▸ Directions:
Everything from the first line of the entries below through the line holding "lw.box(-1.0275, XL, .0250, .0603, 1.60, 2.60)" must be printed exactly as written.

▸ Records shown:
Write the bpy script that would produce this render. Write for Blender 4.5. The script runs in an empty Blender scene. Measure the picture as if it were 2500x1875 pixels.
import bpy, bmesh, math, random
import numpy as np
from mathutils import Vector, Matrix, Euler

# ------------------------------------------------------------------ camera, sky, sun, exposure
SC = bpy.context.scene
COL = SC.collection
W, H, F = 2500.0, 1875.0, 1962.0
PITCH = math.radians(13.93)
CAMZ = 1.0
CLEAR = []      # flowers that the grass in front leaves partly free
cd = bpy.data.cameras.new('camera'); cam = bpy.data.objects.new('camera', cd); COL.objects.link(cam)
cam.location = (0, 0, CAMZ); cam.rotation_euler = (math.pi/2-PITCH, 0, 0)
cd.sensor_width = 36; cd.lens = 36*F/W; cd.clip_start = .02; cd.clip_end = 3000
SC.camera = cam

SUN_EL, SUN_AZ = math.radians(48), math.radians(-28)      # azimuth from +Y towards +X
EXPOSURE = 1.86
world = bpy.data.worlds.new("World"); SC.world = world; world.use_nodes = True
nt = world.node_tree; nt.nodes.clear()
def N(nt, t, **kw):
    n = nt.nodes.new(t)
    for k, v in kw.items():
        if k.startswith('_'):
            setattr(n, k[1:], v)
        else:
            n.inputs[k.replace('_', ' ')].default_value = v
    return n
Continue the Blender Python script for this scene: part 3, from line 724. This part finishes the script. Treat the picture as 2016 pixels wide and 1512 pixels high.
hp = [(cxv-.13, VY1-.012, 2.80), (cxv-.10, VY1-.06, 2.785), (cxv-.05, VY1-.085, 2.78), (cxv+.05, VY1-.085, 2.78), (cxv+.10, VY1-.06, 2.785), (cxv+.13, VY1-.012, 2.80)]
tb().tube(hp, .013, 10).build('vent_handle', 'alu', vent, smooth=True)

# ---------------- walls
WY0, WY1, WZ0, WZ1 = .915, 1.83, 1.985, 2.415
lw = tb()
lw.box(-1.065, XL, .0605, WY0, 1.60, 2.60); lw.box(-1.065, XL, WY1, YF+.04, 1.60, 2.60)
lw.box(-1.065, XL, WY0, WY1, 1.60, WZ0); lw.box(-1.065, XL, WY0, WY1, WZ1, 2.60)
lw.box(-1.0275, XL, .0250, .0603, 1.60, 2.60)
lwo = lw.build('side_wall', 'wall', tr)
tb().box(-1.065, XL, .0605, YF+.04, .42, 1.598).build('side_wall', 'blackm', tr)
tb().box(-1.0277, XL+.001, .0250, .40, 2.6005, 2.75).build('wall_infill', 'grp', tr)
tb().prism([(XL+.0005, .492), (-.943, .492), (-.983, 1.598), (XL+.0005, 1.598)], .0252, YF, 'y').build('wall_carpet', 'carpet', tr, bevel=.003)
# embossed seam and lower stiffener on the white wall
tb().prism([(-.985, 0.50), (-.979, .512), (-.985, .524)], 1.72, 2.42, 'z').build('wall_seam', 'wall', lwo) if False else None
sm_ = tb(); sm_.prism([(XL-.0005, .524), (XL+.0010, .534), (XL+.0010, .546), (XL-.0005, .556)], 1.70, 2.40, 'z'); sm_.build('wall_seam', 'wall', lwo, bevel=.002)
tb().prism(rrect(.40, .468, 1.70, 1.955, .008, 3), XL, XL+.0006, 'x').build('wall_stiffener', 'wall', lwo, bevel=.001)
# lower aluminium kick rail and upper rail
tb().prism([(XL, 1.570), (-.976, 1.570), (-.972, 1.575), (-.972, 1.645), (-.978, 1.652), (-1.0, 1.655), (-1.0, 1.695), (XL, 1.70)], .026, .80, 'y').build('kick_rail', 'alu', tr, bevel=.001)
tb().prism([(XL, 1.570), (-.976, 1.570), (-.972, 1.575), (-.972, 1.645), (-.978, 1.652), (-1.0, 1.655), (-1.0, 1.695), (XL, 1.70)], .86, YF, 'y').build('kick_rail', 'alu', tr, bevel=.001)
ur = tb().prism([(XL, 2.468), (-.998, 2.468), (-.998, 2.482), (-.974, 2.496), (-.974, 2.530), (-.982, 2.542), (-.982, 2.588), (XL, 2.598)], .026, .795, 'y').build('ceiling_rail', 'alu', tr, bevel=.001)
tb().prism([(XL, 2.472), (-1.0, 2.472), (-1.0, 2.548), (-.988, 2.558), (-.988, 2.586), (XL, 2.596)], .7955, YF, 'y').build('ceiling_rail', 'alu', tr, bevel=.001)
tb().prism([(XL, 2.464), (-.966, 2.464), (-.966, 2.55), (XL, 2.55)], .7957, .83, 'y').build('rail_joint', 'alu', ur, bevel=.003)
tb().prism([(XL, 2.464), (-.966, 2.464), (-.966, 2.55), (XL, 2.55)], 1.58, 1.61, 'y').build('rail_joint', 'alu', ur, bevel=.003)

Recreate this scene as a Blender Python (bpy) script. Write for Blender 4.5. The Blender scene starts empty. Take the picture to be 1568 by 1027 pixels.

▸ Expected output:
Write the bpy script that would produce this render. Write for Blender 4.5. The script runs in an empty Blender scene. Measure the picture as if it were 2500x1875 pixels.
import bpy, bmesh, math, random
import numpy as np
from mathutils import Vector, Matrix, Euler

# ------------------------------------------------------------------ camera, sky, sun, exposure
SC = bpy.context.scene
COL = SC.collection
W, H, F = 2500.0, 1875.0, 1962.0
PITCH = math.radians(13.93)
CAMZ = 1.0
CLEAR = []      # flowers that the grass in front leaves partly free
cd = bpy.data.cameras.new('camera'); cam = bpy.data.objects.new('camera', cd); COL.objects.link(cam)
cam.location = (0, 0, CAMZ); cam.rotation_euler = (math.pi/2-PITCH, 0, 0)
cd.sensor_width = 36; cd.lens = 36*F/W; cd.clip_start = .02; cd.clip_end = 3000
SC.camera = cam

SUN_EL, SUN_AZ = math.radians(48), math.radians(-28)      # azimuth from +Y towards +X
EXPOSURE = 1.86
world = bpy.data.worlds.new("World"); SC.world = world; world.use_nodes = True
nt = world.node_tree; nt.nodes.clear()
def N(nt, t, **kw):
    n = nt.nodes.new(t)
    for k, v in kw.items():
        if k.startswith('_'):
            setattr(n, k[1:], v)
        else:
            n.inputs[k.replace('_', ' ')].default_value = v
    return n
Continue the Blender Python script for this scene: part 3, from line 724. This part finishes the script. Treat the picture as 2016 pixels wide and 1512 pixels high.
hp = [(cxv-.13, VY1-.012, 2.80), (cxv-.10, VY1-.06, 2.785), (cxv-.05, VY1-.085, 2.78), (cxv+.05, VY1-.085, 2.78), (cxv+.10, VY1-.06, 2.785), (cxv+.13, VY1-.012, 2.80)]
tb().tube(hp, .013, 10).build('vent_handle', 'alu', vent, smooth=True)

# ---------------- walls
WY0, WY1, WZ0, WZ1 = .915, 1.83, 1.985, 2.415
lw = tb()
lw.box(-1.065, XL, .0605, WY0, 1.60, 2.60); lw.box(-1.065, XL, WY1, YF+.04, 1.60, 2.60)
lw.box(-1.065, XL, WY0, WY1, 1.60, WZ0); lw.box(-1.065, XL, WY0, WY1, WZ1, 2.60)
lw.box(-1.0275, XL, .0250, .0603, 1.60, 2.60)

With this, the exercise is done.